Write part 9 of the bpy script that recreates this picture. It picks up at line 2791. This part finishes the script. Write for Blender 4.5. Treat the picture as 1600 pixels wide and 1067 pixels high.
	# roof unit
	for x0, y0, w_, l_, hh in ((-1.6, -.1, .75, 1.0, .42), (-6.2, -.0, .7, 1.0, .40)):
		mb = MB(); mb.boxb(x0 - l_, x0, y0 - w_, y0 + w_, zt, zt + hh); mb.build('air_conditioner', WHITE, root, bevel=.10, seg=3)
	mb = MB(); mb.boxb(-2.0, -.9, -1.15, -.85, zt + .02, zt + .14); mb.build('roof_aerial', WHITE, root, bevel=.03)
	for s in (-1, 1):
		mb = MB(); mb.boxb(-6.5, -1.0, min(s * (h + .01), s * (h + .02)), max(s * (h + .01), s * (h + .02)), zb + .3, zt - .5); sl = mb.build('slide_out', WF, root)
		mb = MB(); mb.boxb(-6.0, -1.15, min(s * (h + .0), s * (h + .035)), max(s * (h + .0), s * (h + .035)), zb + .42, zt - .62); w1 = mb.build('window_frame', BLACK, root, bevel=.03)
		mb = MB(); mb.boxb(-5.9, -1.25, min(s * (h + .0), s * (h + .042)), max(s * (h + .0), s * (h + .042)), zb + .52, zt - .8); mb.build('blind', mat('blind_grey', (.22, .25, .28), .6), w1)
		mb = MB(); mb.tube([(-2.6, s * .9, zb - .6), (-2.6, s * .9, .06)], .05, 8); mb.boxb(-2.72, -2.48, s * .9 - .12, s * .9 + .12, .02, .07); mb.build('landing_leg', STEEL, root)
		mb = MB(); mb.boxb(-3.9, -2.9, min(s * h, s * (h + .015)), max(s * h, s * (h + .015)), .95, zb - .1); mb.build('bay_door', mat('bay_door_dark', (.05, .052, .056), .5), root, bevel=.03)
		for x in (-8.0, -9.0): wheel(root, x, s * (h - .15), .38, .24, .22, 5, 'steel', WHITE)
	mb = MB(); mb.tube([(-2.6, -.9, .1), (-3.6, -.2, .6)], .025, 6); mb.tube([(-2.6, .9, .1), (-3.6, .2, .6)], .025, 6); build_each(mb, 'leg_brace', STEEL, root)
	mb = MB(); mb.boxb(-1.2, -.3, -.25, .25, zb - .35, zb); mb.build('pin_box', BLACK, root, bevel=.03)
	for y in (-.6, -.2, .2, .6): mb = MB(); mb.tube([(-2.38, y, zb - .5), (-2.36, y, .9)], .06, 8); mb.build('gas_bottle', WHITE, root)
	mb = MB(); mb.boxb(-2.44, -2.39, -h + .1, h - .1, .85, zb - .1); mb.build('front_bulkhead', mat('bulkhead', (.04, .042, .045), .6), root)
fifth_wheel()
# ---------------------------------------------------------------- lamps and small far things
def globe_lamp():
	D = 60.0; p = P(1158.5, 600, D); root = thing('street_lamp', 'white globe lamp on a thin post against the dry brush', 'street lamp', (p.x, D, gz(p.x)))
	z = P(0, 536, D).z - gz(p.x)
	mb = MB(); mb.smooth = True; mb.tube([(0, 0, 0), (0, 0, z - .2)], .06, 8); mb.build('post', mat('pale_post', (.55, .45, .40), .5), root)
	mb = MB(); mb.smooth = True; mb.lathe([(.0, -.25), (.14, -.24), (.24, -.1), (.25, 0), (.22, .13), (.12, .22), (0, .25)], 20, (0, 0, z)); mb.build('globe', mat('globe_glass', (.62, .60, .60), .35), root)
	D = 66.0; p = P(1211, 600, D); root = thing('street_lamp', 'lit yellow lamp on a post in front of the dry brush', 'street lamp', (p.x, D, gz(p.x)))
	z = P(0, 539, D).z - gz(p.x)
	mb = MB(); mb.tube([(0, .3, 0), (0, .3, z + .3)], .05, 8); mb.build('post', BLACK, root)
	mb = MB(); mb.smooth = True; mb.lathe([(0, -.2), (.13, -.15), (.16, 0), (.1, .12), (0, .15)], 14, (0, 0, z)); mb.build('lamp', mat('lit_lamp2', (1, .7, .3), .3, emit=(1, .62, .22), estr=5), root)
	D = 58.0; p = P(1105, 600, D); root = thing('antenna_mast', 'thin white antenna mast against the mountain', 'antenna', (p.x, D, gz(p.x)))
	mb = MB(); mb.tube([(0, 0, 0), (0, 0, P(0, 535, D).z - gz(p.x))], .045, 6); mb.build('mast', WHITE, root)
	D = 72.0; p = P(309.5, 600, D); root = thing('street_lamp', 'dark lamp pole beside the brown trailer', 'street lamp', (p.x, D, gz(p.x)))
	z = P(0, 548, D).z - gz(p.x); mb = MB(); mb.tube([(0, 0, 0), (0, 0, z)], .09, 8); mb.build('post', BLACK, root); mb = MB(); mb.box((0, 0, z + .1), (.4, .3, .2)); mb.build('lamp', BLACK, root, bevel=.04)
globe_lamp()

■ Directive
Type the material above out again, exactly.

■ The result
Write part 9 of the bpy script that recreates this picture. It picks up at line 2791. This part finishes the script. Write for Blender 4.5. Treat the picture as 1600 pixels wide and 1067 pixels high.
	# roof unit
	for x0, y0, w_, l_, hh in ((-1.6, -.1, .75, 1.0, .42), (-6.2, -.0, .7, 1.0, .40)):
		mb = MB(); mb.boxb(x0 - l_, x0, y0 - w_, y0 + w_, zt, zt + hh); mb.build('air_conditioner', WHITE, root, bevel=.10, seg=3)
	mb = MB(); mb.boxb(-2.0, -.9, -1.15, -.85, zt + .02, zt + .14); mb.build('roof_aerial', WHITE, root, bevel=.03)
	for s in (-1, 1):
		mb = MB(); mb.boxb(-6.5, -1.0, min(s * (h + .01), s * (h + .02)), max(s * (h + .01), s * (h + .02)), zb + .3, zt - .5); sl = mb.build('slide_out', WF, root)
		mb = MB(); mb.boxb(-6.0, -1.15, min(s * (h + .0), s * (h + .035)), max(s * (h + .0), s * (h + .035)), zb + .42, zt - .62); w1 = mb.build('window_frame', BLACK, root, bevel=.03)
		mb = MB(); mb.boxb(-5.9, -1.25, min(s * (h + .0), s * (h + .042)), max(s * (h + .0), s * (h + .042)), zb + .52, zt - .8); mb.build('blind', mat('blind_grey', (.22, .25, .28), .6), w1)
		mb = MB(); mb.tube([(-2.6, s * .9, zb - .6), (-2.6, s * .9, .06)], .05, 8); mb.boxb(-2.72, -2.48, s * .9 - .12, s * .9 + .12, .02, .07); mb.build('landing_leg', STEEL, root)
		mb = MB(); mb.boxb(-3.9, -2.9, min(s * h, s * (h + .015)), max(s * h, s * (h + .015)), .95, zb - .1); mb.build('bay_door', mat('bay_door_dark', (.05, .052, .056), .5), root, bevel=.03)
		for x in (-8.0, -9.0): wheel(root, x, s * (h - .15), .38, .24, .22, 5, 'steel', WHITE)
	mb = MB(); mb.tube([(-2.6, -.9, .1), (-3.6, -.2, .6)], .025, 6); mb.tube([(-2.6, .9, .1), (-3.6, .2, .6)], .025, 6); build_each(mb, 'leg_brace', STEEL, root)
	mb = MB(); mb.boxb(-1.2, -.3, -.25, .25, zb - .35, zb); mb.build('pin_box', BLACK, root, bevel=.03)
	for y in (-.6, -.2, .2, .6): mb = MB(); mb.tube([(-2.38, y, zb - .5), (-2.36, y, .9)], .06, 8); mb.build('gas_bottle', WHITE, root)
	mb = MB(); mb.boxb(-2.44, -2.39, -h + .1, h - .1, .85, zb - .1); mb.build('front_bulkhead', mat('bulkhead', (.04, .042, .045), .6), root)
fifth_wheel()
# ---------------------------------------------------------------- lamps and small far things
def globe_lamp():
	D = 60.0; p = P(1158.5, 600, D); root = thing('street_lamp', 'white globe lamp on a thin post against the dry brush', 'street lamp', (p.x, D, gz(p.x)))
	z = P(0, 536, D).z - gz(p.x)
	mb = MB(); mb.smooth = True; mb.tube([(0, 0, 0), (0, 0, z - .2)], .06, 8); mb.build('post', mat('pale_post', (.55, .45, .40), .5), root)
	mb = MB(); mb.smooth = True; mb.lathe([(.0, -.25), (.14, -.24), (.24, -.1), (.25, 0), (.22, .13), (.12, .22), (0, .25)], 20, (0, 0, z)); mb.build('globe', mat('globe_glass', (.62, .60, .60), .35), root)
	D = 66.0; p = P(1211, 600, D); root = thing('street_lamp', 'lit yellow lamp on a post in front of the dry brush', 'street lamp', (p.x, D, gz(p.x)))
	z = P(0, 539, D).z - gz(p.x)
	mb = MB(); mb.tube([(0, .3, 0), (0, .3, z + .3)], .05, 8); mb.build('post', BLACK, root)
	mb = MB(); mb.smooth = True; mb.lathe([(0, -.2), (.13, -.15), (.16, 0), (.1, .12), (0, .15)], 14, (0, 0, z)); mb.build('lamp', mat('lit_lamp2', (1, .7, .3), .3, emit=(1, .62, .22), estr=5), root)
	D = 58.0; p = P(1105, 600, D); root = thing('antenna_mast', 'thin white antenna mast against the mountain', 'antenna', (p.x, D, gz(p.x)))
	mb = MB(); mb.tube([(0, 0, 0), (0, 0, P(0, 535, D).z - gz(p.x))], .045, 6); mb.build('mast', WHITE, root)
	D = 72.0; p = P(309.5, 600, D); root = thing('street_lamp', 'dark lamp pole beside the brown trailer', 'street lamp', (p.x, D, gz(p.x)))
	z = P(0, 548, D).z - gz(p.x); mb = MB(); mb.tube([(0, 0, 0), (0, 0, z)], .09, 8); mb.build('post', BLACK, root); mb = MB(); mb.box((0, 0, z + .1), (.4, .3, .2)); mb.build('lamp', BLACK, root, bevel=.04)
globe_lamp()